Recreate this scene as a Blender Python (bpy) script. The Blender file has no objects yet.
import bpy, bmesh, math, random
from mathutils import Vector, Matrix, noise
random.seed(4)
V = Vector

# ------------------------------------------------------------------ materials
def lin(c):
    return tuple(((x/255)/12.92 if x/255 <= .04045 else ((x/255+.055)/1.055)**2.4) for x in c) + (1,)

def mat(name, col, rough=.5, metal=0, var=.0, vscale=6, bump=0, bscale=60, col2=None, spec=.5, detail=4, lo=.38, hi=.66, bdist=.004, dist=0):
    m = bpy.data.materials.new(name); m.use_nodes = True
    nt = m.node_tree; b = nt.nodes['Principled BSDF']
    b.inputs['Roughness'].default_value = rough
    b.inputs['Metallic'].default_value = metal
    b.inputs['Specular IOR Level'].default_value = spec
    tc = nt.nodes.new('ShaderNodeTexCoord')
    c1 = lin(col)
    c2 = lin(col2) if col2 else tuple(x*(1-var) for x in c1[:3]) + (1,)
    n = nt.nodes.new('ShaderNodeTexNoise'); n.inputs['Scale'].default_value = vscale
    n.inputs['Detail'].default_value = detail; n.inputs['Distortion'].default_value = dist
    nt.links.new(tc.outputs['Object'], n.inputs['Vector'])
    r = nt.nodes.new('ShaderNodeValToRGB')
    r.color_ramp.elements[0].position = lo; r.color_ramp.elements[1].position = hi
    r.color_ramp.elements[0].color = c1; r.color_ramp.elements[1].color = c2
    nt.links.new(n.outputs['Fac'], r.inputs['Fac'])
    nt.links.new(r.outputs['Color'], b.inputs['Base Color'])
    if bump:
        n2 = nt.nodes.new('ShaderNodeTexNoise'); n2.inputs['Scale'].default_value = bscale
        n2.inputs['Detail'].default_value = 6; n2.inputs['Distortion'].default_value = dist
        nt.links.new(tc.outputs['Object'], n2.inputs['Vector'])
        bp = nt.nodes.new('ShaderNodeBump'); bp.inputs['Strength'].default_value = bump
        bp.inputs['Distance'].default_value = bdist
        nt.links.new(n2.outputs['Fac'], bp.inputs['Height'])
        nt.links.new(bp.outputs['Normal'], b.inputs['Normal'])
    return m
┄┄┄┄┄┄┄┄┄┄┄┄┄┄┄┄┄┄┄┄
== Task instructions ==
Write out the whole listing again, exactly as it stands.

== Full solution ==
Recreate this scene as a Blender Python (bpy) script. The Blender file has no objects yet.
import bpy, bmesh, math, random
from mathutils import Vector, Matrix, noise
random.seed(4)
V = Vector

# ------------------------------------------------------------------ materials
def lin(c):
    return tuple(((x/255)/12.92 if x/255 <= .04045 else ((x/255+.055)/1.055)**2.4) for x in c) + (1,)

def mat(name, col, rough=.5, metal=0, var=.0, vscale=6, bump=0, bscale=60, col2=None, spec=.5, detail=4, lo=.38, hi=.66, bdist=.004, dist=0):
    m = bpy.data.materials.new(name); m.use_nodes = True
    nt = m.node_tree; b = nt.nodes['Principled BSDF']
    b.inputs['Roughness'].default_value = rough
    b.inputs['Metallic'].default_value = metal
    b.inputs['Specular IOR Level'].default_value = spec
    tc = nt.nodes.new('ShaderNodeTexCoord')
    c1 = lin(col)
    c2 = lin(col2) if col2 else tuple(x*(1-var) for x in c1[:3]) + (1,)
    n = nt.nodes.new('ShaderNodeTexNoise'); n.inputs['Scale'].default_value = vscale
    n.inputs['Detail'].default_value = detail; n.inputs['Distortion'].default_value = dist
    nt.links.new(tc.outputs['Object'], n.inputs['Vector'])
    r = nt.nodes.new('ShaderNodeValToRGB')
    r.color_ramp.elements[0].position = lo; r.color_ramp.elements[1].position = hi
    r.color_ramp.elements[0].color = c1; r.color_ramp.elements[1].color = c2
    nt.links.new(n.outputs['Fac'], r.inputs['Fac'])
    nt.links.new(r.outputs['Color'], b.inputs['Base Color'])
    if bump:
        n2 = nt.nodes.new('ShaderNodeTexNoise'); n2.inputs['Scale'].default_value = bscale
        n2.inputs['Detail'].default_value = 6; n2.inputs['Distortion'].default_value = dist
        nt.links.new(tc.outputs['Object'], n2.inputs['Vector'])
        bp = nt.nodes.new('ShaderNodeBump'); bp.inputs['Strength'].default_value = bump
        bp.inputs['Distance'].default_value = bdist
        nt.links.new(n2.outputs['Fac'], bp.inputs['Height'])
        nt.links.new(bp.outputs['Normal'], b.inputs['Normal'])
    return m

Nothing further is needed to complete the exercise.